Além disso, Labour não conseguiu tirar tanto proveito, como era possível, do grande recuo do Partido Nacionalista Escocês, que tinha ganho 56 dos 59 mandatos na Escócia nas eleições passadas, mas perdeu 21 desses nessas eleições. A direção da direita do Labour local pressionou para que o partido assumisse uma posição de linha dura contra um novo referendo sobre independência da Escócia. Uma posição com mais sensibilidade e defendendo o direito de autodeterminação teria garantido um apoio maior, dado que os trabalhadores escoceses viam com simpatia a postura anti-austeridade do Labour. Os socialistas podem defender uma Escócia socialista independente e ao mesmo tempo defender a unidade dos trabalhadores na Grã Bretanha e a favor de uma federação voluntária e socialista.

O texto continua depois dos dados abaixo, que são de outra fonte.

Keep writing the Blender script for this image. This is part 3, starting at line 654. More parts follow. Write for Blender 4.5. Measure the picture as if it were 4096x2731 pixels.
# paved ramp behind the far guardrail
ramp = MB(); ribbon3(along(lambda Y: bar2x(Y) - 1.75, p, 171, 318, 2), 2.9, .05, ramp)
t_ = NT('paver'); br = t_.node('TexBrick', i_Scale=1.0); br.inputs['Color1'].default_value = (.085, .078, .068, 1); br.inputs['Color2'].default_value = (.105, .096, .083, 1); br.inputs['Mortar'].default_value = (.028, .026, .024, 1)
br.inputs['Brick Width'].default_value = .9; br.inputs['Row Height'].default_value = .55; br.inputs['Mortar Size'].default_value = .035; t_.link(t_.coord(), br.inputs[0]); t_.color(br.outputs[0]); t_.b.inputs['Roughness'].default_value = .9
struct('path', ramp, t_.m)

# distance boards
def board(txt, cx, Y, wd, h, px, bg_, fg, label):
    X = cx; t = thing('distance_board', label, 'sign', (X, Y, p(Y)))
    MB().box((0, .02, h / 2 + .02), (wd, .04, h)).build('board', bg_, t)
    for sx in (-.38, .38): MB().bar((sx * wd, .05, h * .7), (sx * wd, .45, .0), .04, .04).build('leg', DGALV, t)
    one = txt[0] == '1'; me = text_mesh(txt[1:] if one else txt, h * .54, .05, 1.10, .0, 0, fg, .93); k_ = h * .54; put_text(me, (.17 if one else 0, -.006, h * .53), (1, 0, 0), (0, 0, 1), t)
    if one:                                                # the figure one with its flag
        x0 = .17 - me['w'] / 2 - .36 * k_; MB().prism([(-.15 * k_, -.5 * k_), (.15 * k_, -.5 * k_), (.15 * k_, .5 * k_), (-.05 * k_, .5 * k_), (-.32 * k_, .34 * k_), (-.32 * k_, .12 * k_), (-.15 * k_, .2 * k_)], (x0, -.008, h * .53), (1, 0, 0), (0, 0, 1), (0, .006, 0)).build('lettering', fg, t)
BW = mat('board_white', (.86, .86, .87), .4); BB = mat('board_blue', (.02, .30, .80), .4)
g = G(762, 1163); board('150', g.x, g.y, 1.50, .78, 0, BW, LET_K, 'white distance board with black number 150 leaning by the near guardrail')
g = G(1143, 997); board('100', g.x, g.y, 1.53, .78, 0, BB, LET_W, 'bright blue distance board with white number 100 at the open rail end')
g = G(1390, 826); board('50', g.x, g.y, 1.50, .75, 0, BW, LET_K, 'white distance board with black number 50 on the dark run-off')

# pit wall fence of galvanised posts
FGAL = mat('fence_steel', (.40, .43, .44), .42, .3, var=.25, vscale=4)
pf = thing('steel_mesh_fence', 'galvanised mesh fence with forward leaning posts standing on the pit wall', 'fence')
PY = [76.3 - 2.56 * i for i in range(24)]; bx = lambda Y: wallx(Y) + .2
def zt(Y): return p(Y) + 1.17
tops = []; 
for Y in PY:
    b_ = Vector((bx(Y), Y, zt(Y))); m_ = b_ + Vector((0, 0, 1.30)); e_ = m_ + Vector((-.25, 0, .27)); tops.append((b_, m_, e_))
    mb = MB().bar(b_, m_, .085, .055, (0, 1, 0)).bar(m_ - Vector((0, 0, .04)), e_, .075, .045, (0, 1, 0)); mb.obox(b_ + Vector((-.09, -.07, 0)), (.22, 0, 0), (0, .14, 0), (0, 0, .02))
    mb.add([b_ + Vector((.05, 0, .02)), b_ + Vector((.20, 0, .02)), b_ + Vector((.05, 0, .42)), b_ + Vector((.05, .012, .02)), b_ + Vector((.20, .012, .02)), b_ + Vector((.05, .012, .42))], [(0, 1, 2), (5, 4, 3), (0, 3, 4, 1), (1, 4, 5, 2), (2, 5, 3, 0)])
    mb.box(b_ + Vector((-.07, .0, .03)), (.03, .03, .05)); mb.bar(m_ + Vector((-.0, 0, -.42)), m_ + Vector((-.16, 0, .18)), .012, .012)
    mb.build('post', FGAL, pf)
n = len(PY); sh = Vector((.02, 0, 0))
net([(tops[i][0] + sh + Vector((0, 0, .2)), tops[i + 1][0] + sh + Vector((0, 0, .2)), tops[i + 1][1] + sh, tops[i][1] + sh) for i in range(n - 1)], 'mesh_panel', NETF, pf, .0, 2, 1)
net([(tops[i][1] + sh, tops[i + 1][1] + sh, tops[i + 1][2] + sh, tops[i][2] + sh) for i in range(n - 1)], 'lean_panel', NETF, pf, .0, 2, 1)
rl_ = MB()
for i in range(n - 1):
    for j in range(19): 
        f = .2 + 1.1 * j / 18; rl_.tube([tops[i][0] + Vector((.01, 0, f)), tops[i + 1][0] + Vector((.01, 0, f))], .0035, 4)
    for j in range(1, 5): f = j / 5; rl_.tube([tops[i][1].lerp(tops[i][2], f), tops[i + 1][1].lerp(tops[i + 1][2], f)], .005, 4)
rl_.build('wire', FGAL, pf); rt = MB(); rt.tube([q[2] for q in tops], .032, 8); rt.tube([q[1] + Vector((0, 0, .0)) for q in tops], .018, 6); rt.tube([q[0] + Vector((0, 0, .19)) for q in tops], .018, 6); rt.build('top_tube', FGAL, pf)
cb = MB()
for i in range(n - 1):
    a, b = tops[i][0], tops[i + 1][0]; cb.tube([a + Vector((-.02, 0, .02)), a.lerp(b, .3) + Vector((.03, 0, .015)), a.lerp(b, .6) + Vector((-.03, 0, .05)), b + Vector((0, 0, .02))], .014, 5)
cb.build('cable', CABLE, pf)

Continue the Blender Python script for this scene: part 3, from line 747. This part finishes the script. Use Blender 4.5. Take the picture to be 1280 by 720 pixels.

É possível derrotar o governo

É possível derrotar esse governo frágil, combinando uma oposição coerente no parlamento com mobilização dos sindicatos, da juventude e das comunidades. Os sindicatos devem, desde já, preparar protestos e greves pelos salários e em defesa do sistema de saúde pública. É possível que esse governo se torne insustentável e novas eleições sejam convocadas em um curto período. A classe dominante quer evitar isso, já que no dia 19 de junho já começam as negociações sobre o Brexit com a União Europeia e por que sabem que com novas eleições, a chance que o Labour conquiste uma maioria é grande.

O The Economist, uma revista histórica da direita britânica, diz que “a Era Blair realmente acabou no 8 de julho” e que “o Labour agora pertence a Jeremy Corbyn”. Infelizmente, isso é um exagero. Está certo que os críticos de Corbyn agora estão calados, mas não se renderam e ainda tem um poder no aparato partidário. Se Corbyn não se mover para completar a transformação do Labour, eles irão contra-atacar em algum momento. Por isso, é fundamental o tema da democratização do partido, além do direito de escolher os candidatos, com restauração da influência dos sindicatos e também abrindo para o retorno dos socialistas que foram expulsos do Labour pela direita, como os militantes do CIT, para ajudar nessa batalha.